Perhaps you find yourself making excuses for Peter and the others: it was the middle of the night; they were busy dealing with a little weather imbroglio - David Stern translates that they were, "battling a rough sea and a headwind" (v.24, CJB) - on the Lake, which is renowned for its sudden storms and squalls, even today; there were poor light conditions; there was lots of background noise. But they hear Yeshua speaking to them, they engage in conversation; they recognise His voice. Now think backwards - what had happened only the previous evening? Yeshua had just fed the crowds: "They all ate as much as they wanted, and they took up twelve baskets full of the pieces left over. Those eating numbered about five thousand men, plus women and children" (vv. 20-21, CJB). The disciples had seen Yeshua at work with their own eyes; they had plenty of experience to call on to trust Him: recent personal experience. Yet in the boat they all had an "Ah But" moment, a faith disconnect. They had lost sight of yesterday and all the previous days of ministry, the healings, the exorcisms, the teaching.

In his letter to the Ephesians, Rav Sha'ul speaks about the battle in which we are all engaged, for the kingdom of G-d against the forces of darkness. After describing the enemy who we fight, Sha'ul urges his readers: "Therefore, stand!" (Ephesians 6:14, CJB). What does this word include? We have to look back to the beginning of the block, probably verse 10, where Sha'ul starts by saying, "Finally, grow powerful in union with the L-rd, in union with his mighty strength!" (v. 10, CJB). We stand not in our own strength, but in union with the L-rd; He alone has the necessary strength. Sha'ul's next point is, "Use all the armour and weaponry that G-d provides, so that you will be able to stand against the deceptive tactics of the Adversary" (v. 11, CJB). G-d provides all the armour we need so that we can stand; we are not under-resourced or inappropriately equipped. The enemy may try to deceive us that we don't have everything we need, but G-d says we do. Sha'ul goes on, "For we are not struggling against human beings, but against the rulers, authorities and cosmic powers governing this darkness, against the spiritual forces of evil in the heavenly realm" (v. 12, CJB). The battle we fight is not against people; they are not our enemies, however that may appear. We must not lose sight of the fact that we are fighting a spiritual battle, against the spiritual force of evil, against G-d's enemies. Sha'ul's last point is an exhortation: "So take up every piece of war equipment God provides; so that when the evil day comes, you will be able to resist; and when the battle is won, you will still be standing" (v. 13, CJB). God has provided all the weapons of warfare we need; the day for fighting will come sooner or later, not 'if' but 'when'; at the end of the battle we will still be standing, because G-d will win the battle.

Now scoop all that detail up and squeeze it through the funnel of the 'therefore' that starts verse 14: "Therefore, stand!" Of course we can stand, because of all the points that Sha'ul has just made.

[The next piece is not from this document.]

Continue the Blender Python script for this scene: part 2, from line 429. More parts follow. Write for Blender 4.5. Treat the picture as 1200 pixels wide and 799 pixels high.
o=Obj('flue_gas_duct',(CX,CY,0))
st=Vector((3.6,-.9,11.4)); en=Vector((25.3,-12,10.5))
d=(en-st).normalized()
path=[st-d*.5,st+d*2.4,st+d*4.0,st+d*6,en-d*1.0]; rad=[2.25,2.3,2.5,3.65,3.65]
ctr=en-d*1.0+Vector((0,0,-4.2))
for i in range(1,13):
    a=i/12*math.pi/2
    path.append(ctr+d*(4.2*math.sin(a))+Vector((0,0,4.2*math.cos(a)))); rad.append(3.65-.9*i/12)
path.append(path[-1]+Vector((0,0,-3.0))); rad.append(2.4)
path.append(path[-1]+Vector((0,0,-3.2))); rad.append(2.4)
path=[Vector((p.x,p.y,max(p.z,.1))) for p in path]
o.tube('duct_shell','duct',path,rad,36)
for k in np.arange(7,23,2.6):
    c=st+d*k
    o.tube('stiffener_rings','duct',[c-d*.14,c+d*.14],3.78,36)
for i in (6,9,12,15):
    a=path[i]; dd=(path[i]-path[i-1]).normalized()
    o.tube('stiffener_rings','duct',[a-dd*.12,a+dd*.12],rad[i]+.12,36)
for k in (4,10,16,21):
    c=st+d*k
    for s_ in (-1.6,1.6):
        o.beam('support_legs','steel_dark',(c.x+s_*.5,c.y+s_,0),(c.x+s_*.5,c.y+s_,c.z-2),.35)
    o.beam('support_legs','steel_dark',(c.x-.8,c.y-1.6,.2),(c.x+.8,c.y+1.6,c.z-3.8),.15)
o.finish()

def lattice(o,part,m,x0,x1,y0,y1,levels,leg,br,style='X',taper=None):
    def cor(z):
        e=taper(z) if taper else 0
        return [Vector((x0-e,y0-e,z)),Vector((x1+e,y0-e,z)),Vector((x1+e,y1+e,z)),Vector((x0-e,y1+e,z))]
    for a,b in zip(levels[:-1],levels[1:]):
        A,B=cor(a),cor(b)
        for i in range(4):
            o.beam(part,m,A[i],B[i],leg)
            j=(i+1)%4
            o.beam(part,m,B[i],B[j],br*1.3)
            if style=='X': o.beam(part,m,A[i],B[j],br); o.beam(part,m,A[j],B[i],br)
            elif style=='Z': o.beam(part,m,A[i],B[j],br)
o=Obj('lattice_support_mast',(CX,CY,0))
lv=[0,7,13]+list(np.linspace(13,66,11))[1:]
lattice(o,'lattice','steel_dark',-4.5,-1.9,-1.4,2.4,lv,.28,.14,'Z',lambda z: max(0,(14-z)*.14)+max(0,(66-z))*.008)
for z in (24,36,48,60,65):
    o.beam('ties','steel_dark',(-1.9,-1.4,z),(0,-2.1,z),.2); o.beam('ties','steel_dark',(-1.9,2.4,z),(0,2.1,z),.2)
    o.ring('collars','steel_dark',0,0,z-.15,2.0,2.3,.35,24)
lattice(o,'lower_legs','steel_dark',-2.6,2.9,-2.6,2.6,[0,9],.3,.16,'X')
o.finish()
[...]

There is no doubt about the outcome unless we waver and lose our grip on G-d and His word. The heat of the battle may be fierce, far fiercer that we expect or think that we can withstand, but G-d's word is sure: in Him, with the weapons and supplies that He has already given us, the victory is assured. In Moshe's words: we keep the covenant, obeying our instructions and we will succeed in all that we are called to do for the kingdom! We have to stop saying "ah but" and remember to say "therefore".

Further Study: Colossians 2:6-7; 1 Thessalonians 5:9-11; 2 Thessalonians 2:15-17

Application: Are you an "ah but" person, always fearing that your circumstances and situation are beyond or outside the promises that G-d has given? Now is the time to re-focus on G-d's promises and convert that "ah but" into a "therefore". Therefore you shall succeed in all that you do.